Gazeteci Mehdi Shabani, İran'da faili meçhul cinayete kurban gidenlerin yakınlarının oluşturduğu Khavaran Anneleri'ni yazdı.
MEHDİ SHABANİ
İran’da son kırk yılın toplumsal ve siyasi mücadele tarihi, başarısızlıklar ve derin kırılmalarla örülüdür. Zaman içinde siyasi muhalifler öldürülmüş ve siyasi akımlar hareket alanı bulamamışlardır. Hükümet baskısıyla beraber muhalefetin bölünmesi, protesto hareketlerinin dar alanlara sıkışmasına, onların ‘adalet arayanlar hareketi’ dedikleri yönde kesişmesine neden olmuştur.

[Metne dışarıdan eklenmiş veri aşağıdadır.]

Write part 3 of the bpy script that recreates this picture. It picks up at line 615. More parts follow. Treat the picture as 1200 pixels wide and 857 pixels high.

Güvenlik güçlerinin sürekli tutuklama ve tehditlerine rağmen, öldürülen siyasi muhaliflerin ailelerinin faaliyetleri ve açtıkları davalar, rejimin davranışlarını ve şiddetini sürekli olarak sorgulayan ve eleştiren tek ve uzun süreli bir protesto hareketi olarak var olmaya devam etmiştir.
Bu hareket, taleplerini şu üç başlıkla tanımladı:
Siyasi ve ideolojik görüşleri nedeniyle hapsedilenlerin koşulsuz salıverilmesi.
İşkence ve ölüm cezasına ilişkin yasanın kaldırılması. (İnfaz, suikast, sokak cinayetleri, işkence ve recm cezası dahil.)
İslam Cumhuriyeti döneminde işlenen tüm suçların faillerinin yargılanması ve cezalandırılması.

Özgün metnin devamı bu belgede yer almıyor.